§ **INSTRUCTION**
Your answer should be one number: how many lines of the data include the string "script"?

§ **GIVEN DATA**

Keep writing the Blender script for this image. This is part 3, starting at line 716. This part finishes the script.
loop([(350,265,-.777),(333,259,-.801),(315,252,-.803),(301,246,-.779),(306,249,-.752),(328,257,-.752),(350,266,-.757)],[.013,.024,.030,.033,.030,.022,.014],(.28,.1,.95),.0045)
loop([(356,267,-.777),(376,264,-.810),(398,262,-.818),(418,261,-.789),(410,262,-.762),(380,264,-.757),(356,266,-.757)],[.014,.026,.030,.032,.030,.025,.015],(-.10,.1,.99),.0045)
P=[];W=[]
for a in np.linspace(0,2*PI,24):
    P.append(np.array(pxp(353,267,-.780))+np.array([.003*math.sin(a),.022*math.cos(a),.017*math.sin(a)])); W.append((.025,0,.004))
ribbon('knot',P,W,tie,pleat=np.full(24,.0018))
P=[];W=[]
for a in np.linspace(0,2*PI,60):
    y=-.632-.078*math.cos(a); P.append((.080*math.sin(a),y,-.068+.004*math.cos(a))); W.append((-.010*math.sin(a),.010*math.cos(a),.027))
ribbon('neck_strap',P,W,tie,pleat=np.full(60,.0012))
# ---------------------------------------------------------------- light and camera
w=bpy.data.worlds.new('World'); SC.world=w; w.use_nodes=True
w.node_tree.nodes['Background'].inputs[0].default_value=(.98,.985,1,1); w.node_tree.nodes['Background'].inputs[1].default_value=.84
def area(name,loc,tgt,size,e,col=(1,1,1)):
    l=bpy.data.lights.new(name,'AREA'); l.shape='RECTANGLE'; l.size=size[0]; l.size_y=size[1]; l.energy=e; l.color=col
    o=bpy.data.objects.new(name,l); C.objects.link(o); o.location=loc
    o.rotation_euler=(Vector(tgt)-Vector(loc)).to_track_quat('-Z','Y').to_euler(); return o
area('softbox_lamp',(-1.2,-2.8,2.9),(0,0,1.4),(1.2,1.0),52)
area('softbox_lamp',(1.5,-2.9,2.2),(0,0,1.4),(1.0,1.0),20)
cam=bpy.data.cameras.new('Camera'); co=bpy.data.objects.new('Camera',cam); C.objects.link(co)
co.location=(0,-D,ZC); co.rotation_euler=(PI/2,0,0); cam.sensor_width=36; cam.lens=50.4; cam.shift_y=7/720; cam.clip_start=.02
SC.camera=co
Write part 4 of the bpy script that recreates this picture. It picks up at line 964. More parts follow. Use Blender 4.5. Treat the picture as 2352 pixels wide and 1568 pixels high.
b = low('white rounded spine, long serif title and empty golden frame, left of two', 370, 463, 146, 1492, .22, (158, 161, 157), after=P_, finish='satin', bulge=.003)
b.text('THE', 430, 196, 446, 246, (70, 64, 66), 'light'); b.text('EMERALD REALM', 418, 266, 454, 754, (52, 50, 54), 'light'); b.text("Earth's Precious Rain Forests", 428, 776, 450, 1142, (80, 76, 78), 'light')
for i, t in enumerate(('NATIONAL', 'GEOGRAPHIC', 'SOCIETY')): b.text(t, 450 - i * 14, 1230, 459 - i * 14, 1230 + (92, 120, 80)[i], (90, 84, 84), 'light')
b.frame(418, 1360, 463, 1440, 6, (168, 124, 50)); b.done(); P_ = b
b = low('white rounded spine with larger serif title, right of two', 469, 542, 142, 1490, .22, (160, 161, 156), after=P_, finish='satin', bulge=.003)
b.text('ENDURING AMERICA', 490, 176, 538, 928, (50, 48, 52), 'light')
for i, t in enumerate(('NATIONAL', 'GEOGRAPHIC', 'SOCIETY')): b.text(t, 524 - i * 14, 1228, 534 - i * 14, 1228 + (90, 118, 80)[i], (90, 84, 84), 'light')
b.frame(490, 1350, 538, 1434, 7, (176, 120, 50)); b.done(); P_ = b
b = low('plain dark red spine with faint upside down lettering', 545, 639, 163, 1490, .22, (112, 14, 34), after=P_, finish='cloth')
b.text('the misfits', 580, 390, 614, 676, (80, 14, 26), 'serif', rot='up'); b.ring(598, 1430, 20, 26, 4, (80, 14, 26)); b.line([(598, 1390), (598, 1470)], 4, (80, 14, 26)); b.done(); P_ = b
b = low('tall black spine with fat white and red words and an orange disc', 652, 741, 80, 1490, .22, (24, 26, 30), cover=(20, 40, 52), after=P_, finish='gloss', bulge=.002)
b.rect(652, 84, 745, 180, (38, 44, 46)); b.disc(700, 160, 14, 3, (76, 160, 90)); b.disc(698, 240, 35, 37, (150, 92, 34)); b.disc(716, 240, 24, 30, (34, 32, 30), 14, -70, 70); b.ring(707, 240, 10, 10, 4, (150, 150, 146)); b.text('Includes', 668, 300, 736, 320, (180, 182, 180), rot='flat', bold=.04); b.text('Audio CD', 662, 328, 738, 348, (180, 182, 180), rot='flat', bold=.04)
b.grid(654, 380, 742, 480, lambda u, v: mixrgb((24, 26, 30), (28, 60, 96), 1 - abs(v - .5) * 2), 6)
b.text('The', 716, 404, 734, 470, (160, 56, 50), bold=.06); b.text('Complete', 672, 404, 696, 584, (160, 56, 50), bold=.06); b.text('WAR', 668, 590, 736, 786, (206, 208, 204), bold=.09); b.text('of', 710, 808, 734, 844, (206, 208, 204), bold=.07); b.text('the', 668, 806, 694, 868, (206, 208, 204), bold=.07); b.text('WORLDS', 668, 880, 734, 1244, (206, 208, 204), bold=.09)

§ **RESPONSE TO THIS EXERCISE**
2